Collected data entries
= = =
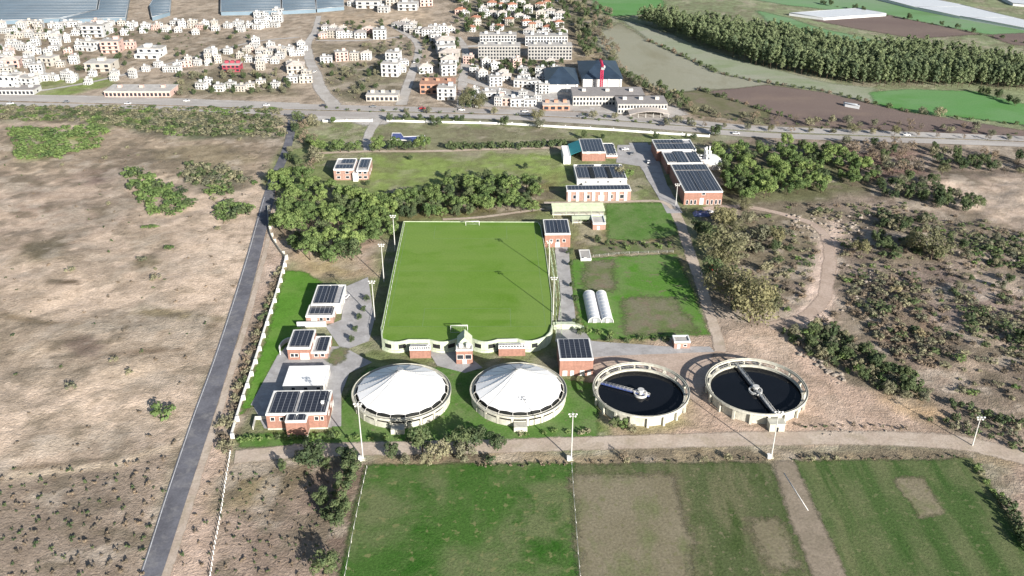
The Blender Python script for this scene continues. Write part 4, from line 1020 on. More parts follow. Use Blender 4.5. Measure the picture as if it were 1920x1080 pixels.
def goal(label, px, py, flip):
    a = Q(px, py); r = empty('football_goal', (a[0], a[1], ZP), YAW + (math.pi if flip else 0), label, 'goal', 'goals on the football pitch')
    mb = MB(); mb.tube((-3.66, 0, 0), (-3.66, 0, 2.44), .14); mb.tube((3.66, 0, 0), (3.66, 0, 2.44), .14); mb.tube((-3.8, 0, 2.44), (3.8, 0, 2.44), .15); mb.build('goal_frame', M['white'], r)
    mb = MB()
    for sx in (-3.66, 3.66): mb.tube((sx, 0, 2.44), (sx, -1.0, 2.3), .05); mb.tube((sx, -1.0, 2.3), (sx, -2.0, 0.05), .05); mb.tube((sx, 0, .06), (sx, -2.0, .06), .05)
    mb.tube((-3.66, -2, .06), (3.66, -2, .06), .05); mb.tube((-3.66, -1, 2.3), (3.66, -1, 2.3), .05)
    for i in range(9):
        x = -3.66 + 7.32 * i / 8; mb.tube((x, -1, 2.3), (x, -2, .06), .02, n=4)
    mb.build('net_support', M['metal'], r)
goal('white goal at the near end of the football pitch, before the entrance pavilion', 861, 619, False)
goal('white goal at the far end of the football pitch, before the trees', 886, 423, True)
# brick blocks built against the front wall, and the entrance pavilion
def front_block(label, xl, xr, yb, yt):
    wk = works('brick_annex', label, 'building', xl, xr, yb, yt, yt - 9, par=.25, deck='flatroof')
    x0, x1, y0, y1 = wk.ext
    mb = MB(); n = 9
    for i in range(n + 1): mb.box(x0 + (x1 - x0 - .25) * i / n, x0 + (x1 - x0 - .25) * i / n + .25, y0 - .05, y0 + .2, wk.h, wk.h + 1.1)
    mb.box(x0, x1, y0 - .08, y0 + .25, wk.h + 1.1, wk.h + 1.3); mb.build('balustrade', M['white'], wk.root)
front_block('brick annex with a white balustrade against the pitch wall, left of the entrance pavilion', 768, 807, 672, 655)
front_block('brick annex with a white balustrade against the pitch wall, right of the entrance pavilion', 935, 985, 668, 652)
pv = works('entrance_pavilion', 'brick pavilion with two white-framed windows in the middle of the pitch front', 'building', 855, 886, 683, 656, 646, deck='flatroof', par=.3,
           front=[(.06, 2.6, 2.5, 2.0, 'window'), (.55, 2.6, 2.5, 2.0, 'window'), (.4, .02, 1.4, 2.2, 'door')])
x0, x1, y0, y1 = pv.ext
mb = MB(); cxm = (x0 + x1) / 2; v = [(cxm - 3.2, y1, pv.h), (cxm + 3.2, y1, pv.h), (cxm, y1, pv.h + 3.4)]
v += [(a, b + 7, c) for a, b, c in v]; mb.add(v, [(0, 2, 5, 3), (1, 4, 5, 2), (0, 1, 2)]); mb.build('gable_roof', M['concrete_green'], pv.root)
for dx in (-1.5, 1.5):
    mb = MB(); mb.cyl(cxm + dx, y1 - 2, pv.h, pv.h + 1.8, .9, n=12); mb.build('vent_drum', M['white'], pv.root)

# stair strip and pipe rails on the right flank of the pitch
def rail(name, label, px, z0, h, gap, mat, rails=2, rad=.09, cat='railing', zs=None):
    L = [(P(a, b, z0).x, P(a, b, z0).y) for a, b in px]; Lw = smooth_line(L, gap)
    p0 = Lw[0]; r = empty(name, (p0.x, p0.y, z0), 0, label, cat)
    for k in range(rails):
        mb = MB(); z = h * (k + 1) / rails
        for i in range(len(Lw) - 1): a, b = Lw[i] - p0, Lw[i + 1] - p0; mb.tube((a.x, a.y, z), (b.x, b.y, z), rad, n=5)
        mb.build('rail', M[mat], r)
    mb = MB(); mb.cyl(0, 0, 0, h, rad, n=5); me = mb.mesh('post', M[mat])
    for p in Lw[:100]:
        o = bpy.data.objects.new('post', me); COL.objects.link(o); o.parent = r; o.location = (p.x - p0.x, p.y - p0.y, 0)
    return r
rail('pipe_railing', 'pale green pipe railing along the right side of the pitch', [(1042, 632), (1042, 560), (1034, 500), (1028, 465)], 0, 4.2, 6, 'greenmetal', 3, .12)
rail('pipe_railing', 'outer pale railing beside the paved works road right of the pitch', [(1053, 632), (1049, 560), (1042, 500), (1036, 470)], 0, 2.4, 5, 'greenmetal', 2, .09)
rail('touchline_railing', 'thin pale railing along the left edge of the football pitch', [(717.5, 625), (738, 522), (759, 420)], ZP + .75, 1.2, 5, 'metal', 2, .06)
mb = MB(); a = P(1037, 618); mb.box(0, 9, 0, 2.4, 0, 2.6)
for i in range(5): mb.box(9.01 + i, 10.0 + i, 0, 2.4, 0, 2.4 - i * .5)
o = mb.build('stair', M['concrete_green'], None, (a.x, a.y, 0), YAW); tag(o, 'pale concrete steps at the near right corner of the pitch', 'stairs')

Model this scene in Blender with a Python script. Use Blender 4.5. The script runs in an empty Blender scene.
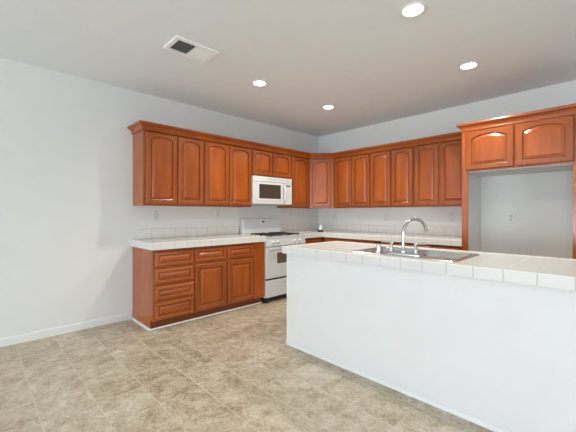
import bpy, bmesh, math, random
from mathutils import Vector, Matrix
random.seed(7)
SC = bpy.context.scene
COL = SC.collection
PI = math.pi

# ------------------------------------------------------------------ camera
cam_d = bpy.data.cameras.new('camera')
cam = bpy.data.objects.new('camera', cam_d); COL.objects.link(cam)
cam.location = (4.0214, -4.6957, 1.24)
cam.rotation_euler = (PI / 2, 0, 0.80165)
cam_d.sensor_width = 36.0
cam_d.lens = 36.0 * 324.58 / 576.0
cam_d.shift_y = -2.71 / 576.0
cam_d.clip_start = 0.05
SC.camera = cam

# ------------------------------------------------------------------ world, light, exposure
SC.view_settings.view_transform = 'Standard'
SC.view_settings.look = 'None'
SC.view_settings.gamma = 1.0
SC.view_settings.use_curve_mapping = False
SC.view_settings.exposure = 0.23
W = bpy.data.worlds.new('world'); SC.world = W
W.use_nodes = True
bg = W.node_tree.nodes['Background']
bg.inputs['Color'].default_value = (0.75, 0.87, 1.0, 1)
bg.inputs['Strength'].default_value = 1.0
CEIL = 2.687
RX, FY = 8.0, -12.5            # right wall, wall behind the camera


def area(name, loc, rot, sx, sy, power, col):
    l = bpy.data.lights.new(name, 'AREA'); l.shape = 'RECTANGLE'
    l.size = sx; l.size_y = sy; l.energy = power; l.color = col
    o = bpy.data.objects.new(name, l); COL.objects.link(o)
    o.location = loc; o.rotation_euler = rot
    return o


# daylight through the glazing behind the camera and on the right-hand side
area('daylight_window_patio', (3.4, FY + 0.04, 1.22), (PI / 2 + 0.62, 0, 0), 5.9, 2.1, 550, (0.83, 0.925, 1.0))
area('daylight_window_side', (RX - 0.04, -6.6, 1.35), (PI / 2 + 0.5, 0, PI / 2), 4.4, 1.8, 162, (0.87, 0.94, 1.0))

LAMP_POWER = 49.0
LAMP_COL = (1.0, 0.925, 0.80)


# ------------------------------------------------------------------ materials
def new_mat(name):
    m = bpy.data.materials.new(name); m.use_nodes = True
    nt = m.node_tree
    return m, nt, nt.nodes['Principled BSDF']


def plain(name, col, rough=0.5, metal=0.0, spec=0.5, bump=0.0, bscale=200.0, emit=None, coat=0.0):
    m, nt, b = new_mat(name)
    b.inputs['Roughness'].default_value = rough
    b.inputs['Metallic'].default_value = metal
    b.inputs['Specular IOR Level'].default_value = spec
    b.inputs['Coat Weight'].default_value = coat
    tc = nt.nodes.new('ShaderNodeTexCoord')
    n = nt.nodes.new('ShaderNodeTexNoise'); n.inputs['Scale'].default_value = 6.0
    n.inputs['Detail'].default_value = 3.0
    nt.links.new(tc.outputs['Object'], n.inputs['Vector'])
    mix = nt.nodes.new('ShaderNodeMix'); mix.data_type = 'RGBA'
    mix.inputs['A'].default_value = (*[c * 0.97 for c in col], 1)
    mix.inputs['B'].default_value = (*[min(1, c * 1.03) for c in col], 1)
    nt.links.new(n.outputs['Fac'], mix.inputs['Factor'])
    nt.links.new(mix.outputs['Result'], b.inputs['Base Color'])
    if bump > 0:
        n2 = nt.nodes.new('ShaderNodeTexNoise'); n2.inputs['Scale'].default_value = bscale
        n2.inputs['Detail'].default_value = 2.0
        nt.links.new(tc.outputs['Object'], n2.inputs['Vector'])
        bp = nt.nodes.new('ShaderNodeBump'); bp.inputs['Strength'].default_value = bump
        bp.inputs['Distance'].default_value = 0.002
        nt.links.new(n2.outputs['Fac'], bp.inputs['Height'])
        nt.links.new(bp.outputs['Normal'], b.inputs['Normal'])
    if emit:
        b.inputs['Emission Color'].default_value = (*emit[0], 1)
        b.inputs['Emission Strength'].default_value = emit[1]
    return m


def wood(name, horizontal=False, tint=1.0):
    m, nt, b = new_mat(name)
    tc = nt.nodes.new('ShaderNodeTexCoord')
    oi = nt.nodes.new('ShaderNodeObjectInfo')
    add = nt.nodes.new('ShaderNodeVectorMath'); add.operation = 'MULTIPLY_ADD'
    comb = nt.nodes.new('ShaderNodeCombineXYZ')
    for k in 'XYZ':
        nt.links.new(oi.outputs['Random'], comb.inputs[k])
    add.inputs[1].default_value = (37.0, 11.0, 23.0)
    nt.links.new(comb.outputs[0], add.inputs[0])
    nt.links.new(tc.outputs['Object'], add.inputs[2])
    mp = nt.nodes.new('ShaderNodeMapping')
    mp.inputs['Scale'].default_value = (3.0, 20.0, 42.0) if horizontal else (42.0, 20.0, 3.0)
    nt.links.new(add.outputs[0], mp.inputs['Vector'])
    n = nt.nodes.new('ShaderNodeTexNoise'); n.inputs['Scale'].default_value = 1.0
    n.inputs['Detail'].default_value = 5.0; n.inputs['Roughness'].default_value = 0.6
    n.inputs['Distortion'].default_value = 0.6
    nt.links.new(mp.outputs[0], n.inputs['Vector'])
    mp2 = nt.nodes.new('ShaderNodeMapping')
    mp2.inputs['Scale'].default_value = (1.5, 4.0, 7.0) if horizontal else (7.0, 4.0, 1.5)
    nt.links.new(add.outputs[0], mp2.inputs['Vector'])
    n2 = nt.nodes.new('ShaderNodeTexNoise'); n2.inputs['Scale'].default_value = 1.0
    n2.inputs['Detail'].default_value = 2.0
    nt.links.new(mp2.outputs[0], n2.inputs['Vector'])
    mm = nt.nodes.new('ShaderNodeMix'); mm.inputs['Factor'].default_value = 0.55
    nt.links.new(n.outputs['Fac'], mm.inputs['A']); nt.links.new(n2.outputs['Fac'], mm.inputs['B'])
    r = nt.nodes.new('ShaderNodeValToRGB')
    c0 = (0.235, 0.047, 0.007); c1 = (0.450, 0.109, 0.017)
    r.color_ramp.elements[0].position = 0.28; r.color_ramp.elements[0].color = (*[c * tint for c in c0], 1)
    r.color_ramp.elements[1].position = 0.72; r.color_ramp.elements[1].color = (*[c * tint for c in c1], 1)
    nt.links.new(mm.outputs['Result'], r.inputs['Fac'])
    nt.links.new(r.outputs['Color'], b.inputs['Base Color'])
    b.inputs['Roughness'].default_value = 0.30
    b.inputs['Specular IOR Level'].default_value = 0.38
    b.inputs['Coat Weight'].default_value = 0.35
    b.inputs['Coat Roughness'].default_value = 0.12
    bp = nt.nodes.new('ShaderNodeBump'); bp.inputs['Strength'].default_value = 0.06
    bp.inputs['Distance'].default_value = 0.001
    nt.links.new(n.outputs['Fac'], bp.inputs['Height'])
    nt.links.new(bp.outputs['Normal'], b.inputs['Normal'])
    return m


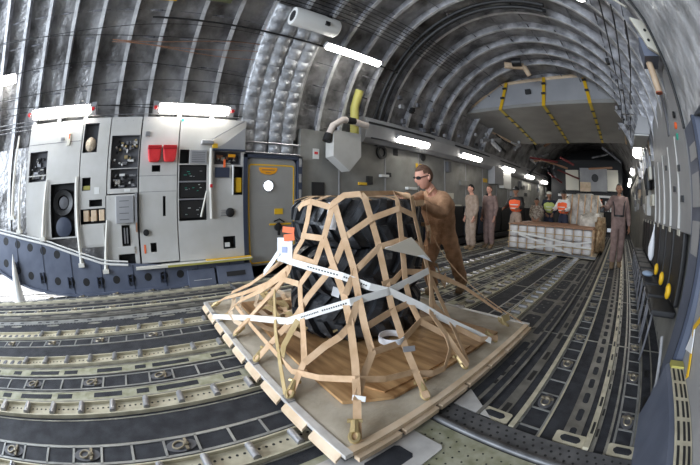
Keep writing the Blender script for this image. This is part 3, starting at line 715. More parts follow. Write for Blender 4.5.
lamp('lit fluorescent fixture third along the left fairing', -4.68, 11.0, 12.2, 2.68, R(30), m=tubeb, caps=False)
lamp('lit fluorescent fixture fourth along the left fairing', -4.68, 13.9, 15.1, 2.66, R(30), m=tubeb, caps=False)
lamp('lit fluorescent fixture fifth and farthest along the left fairing', -4.68, 16.7, 17.9, 2.64, R(30), m=tubeb, caps=False)
lamp('lit fluorescent fixture cut by the left edge of the photo, high in the ribs', -4.72, -3.55, -2.78, 3.42, R(35), caps=False)
lamp('small lit fixture in the ceiling ribs at the top edge of the photo', .02, 2.85, 3.32, 3.70, R(-60), w=.09, caps=False)
lamp('brightest lit fixture on the right wall above the seats', .55, 7.2, 8.4, 2.66, R(-30), m=tube, w=.11, caps=False)
lamp('lit fixture on the right wall, second from the near end', .58, 11.2, 12.4, 2.66, R(-30), m=tubeb, caps=False)
lamp('lit fixture on the right wall, third from the near end', .60, 14.6, 15.8, 2.66, R(-30), m=tubeb, caps=False)
lamp('lit fixture on the right wall, farthest down the bay', .60, 16.9, 18.0, 2.66, R(-30), m=tubeb, caps=False)
t = thing('unlit_fixture', (.45, 5.2, 2.2), 'unlit boxy fixture with a pale cover hanging at the right wall', 'light fixture')
MB().prism([(.34, 4.9, 2.38), (.62, 4.9, 2.38), (.62, 4.9, 2.62), (.46, 4.9, 2.66)], (0, 1.0, 0)).build('fixture_body', panelg, t)
MB().prism([(.335, 4.92, 2.375), (.60, 4.92, 2.375), (.60, 4.92, 2.36), (.335, 4.92, 2.36)], (0, .96, 0)).build('cover', whitem, t)
NET = [
  [(-1.92,1.16,1.24),(-1.95,1.15,1.1),(-1.97,1.12,0.96),(-2.02,1.08,0.86),(-2.04,1.03,0.72),(-2.07,0.99,0.64),(-2.24,0.88,0.42),(-2.41,0.66,0.14)],
  [(-1.76,1.25,1.23),(-1.79,1.19,0.98),(-1.8,1.12,0.81),(-1.86,1.03,0.66),(-1.79,0.99,0.57),(-1.63,0.91,0.42),(-1.46,0.81,0.29),(-1.38,0.65,0.13)],
  [(-1.78,1.19,0.98),(-1.67,1.18,0.82),(-1.5,1.14,0.66),(-1.33,1.06,0.52),(-1.15,0.95,0.37),(-1.0,0.84,0.25),(-0.85,0.72,0.13)],
  [(-1.75,1.26,1.21),(-1.66,1.27,0.99),(-1.54,1.25,0.81),(-1.43,1.2,0.66),(-1.28,1.13,0.5),(-1.17,1.09,0.39),(-1.08,0.94,0.31),(-1.0,0.84,0.25)],
  [(-1.62,1.38,1.29),(-1.6,1.4,1.26),(-1.58,1.44,1.12),(-1.52,1.45,0.96),(-1.4,1.42,0.71),(-1.31,1.38,0.58),(-1.13,1.32,0.38),(-0.98,1.28,0.24),(-0.85,1.24,0.14)],
  [(-1.89,1.99,1.32),(-1.51,1.62,1.27),(-1.51,1.64,1.19),(-1.48,1.64,1.0),(-1.36,1.56,0.7),(-1.28,1.53,0.57),(-1.19,1.53,0.46),(-1.07,1.69,0.34),(-0.87,1.71,0.15)],
  [(-1.5,1.77,1.28),(-1.5,1.8,1.14),(-1.44,1.82,0.91),(-1.36,1.82,0.72),(-1.25,1.83,0.54),(-1.06,1.8,0.32),(-0.89,1.74,0.16)],
  [(-1.36,1.82,0.72),(-1.33,2.06,0.62),(-1.29,2.25,0.53),(-1.1,2.51,0.32),(-1.03,2.57,0.27)],
  [(-1.36,1.82,0.72),(-1.23,1.74,0.52),(-1.1,1.81,0.37),(-0.95,2.02,0.22),(-0.89,2.24,0.17)],
  [(-2.04,1.13,1.18),(-2.0,1.14,1.22),(-1.92,1.16,1.24),(-1.78,1.23,1.2),(-1.75,1.25,1.23),(-1.7,1.3,1.28),(-1.62,1.38,1.29),(-1.89,1.99,1.32),(-1.5,1.77,1.28)],
  [(-1.98,1.12,0.99),(-1.79,1.19,0.98)],
  [(-1.67,1.27,0.98),(-1.64,1.3,1.02),(-1.58,1.44,1.12),(-1.51,1.64,1.19),(-1.49,1.8,1.13)],
  [(-1.66,1.27,0.98),(-1.66,1.18,0.81),(-1.74,1.02,0.6),(-1.76,0.94,0.48),(-1.82,0.85,0.36),(-1.87,0.74,0.23),(-1.9,0.64,0.12)],
  [(-2.02,1.07,0.84),(-1.8,1.12,0.81)],
  [(-1.48,1.14,0.66),(-1.52,1.25,0.79),(-1.51,1.45,0.93),(-1.47,1.65,0.97),(-1.44,1.82,0.91)],
  [(-1.45,0.81,0.29),(-1.39,0.92,0.4),(-1.34,0.99,0.46),(-1.33,1.06,0.52),(-1.39,1.15,0.6),(-1.42,1.21,0.66)],
  [(-1.28,1.13,0.5),(-1.29,1.34,0.54),(-1.28,1.53,0.57)],
  [(-1.4,1.38,0.7),(-1.39,1.48,0.71),(-1.4,1.57,0.76),(-1.36,1.82,0.72)],
  [(-1.17,1.09,0.39),(-1.15,1.3,0.39),(-1.19,1.53,0.46),(-1.17,1.68,0.45)],
  [(-2.14,0.96,0.56),(-1.88,0.83,0.34),(-1.63,0.73,0.21),(-1.38,0.63,0.12)],
  [(-2.74,0.79,0.28),(-2.15,0.76,0.26),(-1.79,0.75,0.24),(-1.51,0.74,0.22)],
  [(-2.04,1.04,0.75),(-2.31,0.97,0.57),(-2.74,0.9,0.39),(-3.11,0.79,0.25),(-3.26,0.66,0.14)],
  [(-2.05,1.02,0.7),(-2.37,0.93,0.5),(-2.69,0.85,0.34),(-2.74,0.79,0.28),(-2.83,0.66,0.14)],
  [(-1.87,1.03,0.66),(-2.05,1.0,0.66),(-2.14,0.96,0.56),(-2.31,0.8,0.31),(-2.41,0.66,0.14)],
  [(-2.17,1.05,0.78),(-2.4,1.03,0.66),(-2.77,0.97,0.46),(-3.05,0.85,0.32)],
  [(-1.72,0.94,0.48),(-1.71,0.8,0.3),(-1.63,0.73,0.21)],
  [(-1.51,0.74,0.22),(-1.28,0.8,0.27),(-1.09,0.9,0.32),(-1.03,1.07,0.28),(-1.0,1.25,0.26)],
]
WEB = [
  [(-2.17,1.03,0.8),(-1.84,1.07,0.79),(-1.55,1.17,0.76),(-1.41,1.28,0.7),(-1.35,1.4,0.66),(-1.22,1.61,0.53),(-1.15,1.73,0.44),(-0.97,2.05,0.24),(-0.9,2.13,0.18)],
  [(-2.97,0.6,0.12),(-2.28,0.79,0.31),(-1.8,0.88,0.43),(-1.7,0.93,0.48),(-1.57,1.01,0.55),(-1.41,1.12,0.63),(-1.35,1.38,0.66),(-1.34,1.8,0.74)],
]
LOOP = [
  [(-1.33,1.82,0.71),(-1.18,1.65,0.48),(-1.06,1.69,0.34),(-0.99,1.65,0.26),(-0.93,1.51,0.2),(-0.94,1.39,0.21),(-0.97,1.29,0.24)],
]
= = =
## Task goal
Within the entries above, give again exactly the lines starting at the one that contains "Model this scene" and ending at the one that contains "SC.camera = cam", leaving out the pictures.

## Written answer
Model this scene in Blender with a Python script. Use Blender 4.5. The script runs in an empty Blender scene.
import bpy, bmesh, math, random
from mathutils import Vector, Matrix
random.seed(7)
SC = bpy.context.scene
COL = SC.collection
PI = math.pi

# ------------------------------------------------------------------ camera
cam_d = bpy.data.cameras.new('camera')
cam = bpy.data.objects.new('camera', cam_d); COL.objects.link(cam)
cam.location = (4.0214, -4.6957, 1.24)
cam.rotation_euler = (PI / 2, 0, 0.80165)
cam_d.sensor_width = 36.0
cam_d.lens = 36.0 * 324.58 / 576.0
cam_d.shift_y = -2.71 / 576.0
cam_d.clip_start = 0.05
SC.camera = cam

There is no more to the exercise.